Never alter or subvert the intentions of the voices you are editing by removing their qualifying statements. If your guest said: “I’m not entirely sure about these numbers, but the last time I checked there are eight thousand dying trees in the city of Portland.” It would be wrong to cut the qualifying statement “I’m not entirely sure…” even though the second half of the quote makes a much stronger headline.

Reporters and radio producers always have the power (and sometimes the mandate from their boss) to put people into boxes and reduce them to 2 dimensional sound bites. Your guests, your sources, and your audience are better served when the voices on your show are allowed to speak their full truth.

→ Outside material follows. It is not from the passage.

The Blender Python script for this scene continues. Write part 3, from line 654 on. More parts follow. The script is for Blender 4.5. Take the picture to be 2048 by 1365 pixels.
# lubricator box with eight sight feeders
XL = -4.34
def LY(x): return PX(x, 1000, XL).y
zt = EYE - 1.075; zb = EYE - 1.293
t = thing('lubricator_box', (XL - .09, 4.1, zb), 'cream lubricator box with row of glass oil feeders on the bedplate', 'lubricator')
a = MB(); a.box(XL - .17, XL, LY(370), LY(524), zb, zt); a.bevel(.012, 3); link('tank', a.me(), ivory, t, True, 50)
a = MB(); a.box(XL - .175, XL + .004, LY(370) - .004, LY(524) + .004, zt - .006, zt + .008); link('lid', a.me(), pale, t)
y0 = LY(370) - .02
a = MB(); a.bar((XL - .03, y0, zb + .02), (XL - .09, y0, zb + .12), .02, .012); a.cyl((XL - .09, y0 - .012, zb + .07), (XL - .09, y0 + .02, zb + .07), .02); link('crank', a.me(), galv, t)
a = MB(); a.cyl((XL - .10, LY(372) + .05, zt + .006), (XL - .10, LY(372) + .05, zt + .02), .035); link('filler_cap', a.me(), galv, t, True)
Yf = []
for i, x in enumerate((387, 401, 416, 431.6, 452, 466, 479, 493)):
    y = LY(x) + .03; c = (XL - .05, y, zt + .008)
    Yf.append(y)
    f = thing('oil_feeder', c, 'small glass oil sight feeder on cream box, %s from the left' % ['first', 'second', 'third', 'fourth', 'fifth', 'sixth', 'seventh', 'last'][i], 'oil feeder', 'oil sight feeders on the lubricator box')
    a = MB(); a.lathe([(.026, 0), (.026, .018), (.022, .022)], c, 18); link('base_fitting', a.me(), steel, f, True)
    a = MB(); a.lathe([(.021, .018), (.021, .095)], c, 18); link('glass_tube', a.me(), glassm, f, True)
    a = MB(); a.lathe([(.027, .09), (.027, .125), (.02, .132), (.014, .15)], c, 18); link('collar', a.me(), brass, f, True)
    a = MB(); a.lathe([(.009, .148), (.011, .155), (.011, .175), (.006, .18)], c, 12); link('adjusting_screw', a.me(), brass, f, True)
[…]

Don’t edit people into versions of themselves they wouldn’t recognize, or even agree with.

Writing for Radio – Techniques as Philosophies
I tried to exclude technical concepts of editing from my thinking about the topic of the Philosophies of Editing, but some techniques kept creeping back in. Is using a written script to help you “edit” a piece of radio a technique or a philosophy?

Either way, writing for radio is a super power that can be deployed to clarify and simplify an interview. When writing and editing for radio is used to bring more than one person’s voice into the flow, that’s when you get radio documentary. (Someday I’ll write a post about why I believe the radio documentary is the greatest art form of our time.)

Editing and writing are complimentary skills in radio. Selecting an audio quote for your piece is both an act of writing and an act of editing, combining the worlds of text and audio. Thinking along these lines, my next posts on this topic might be titled: Philosophies of writing for radio; Philosophies of mixing; and The techniques of editing.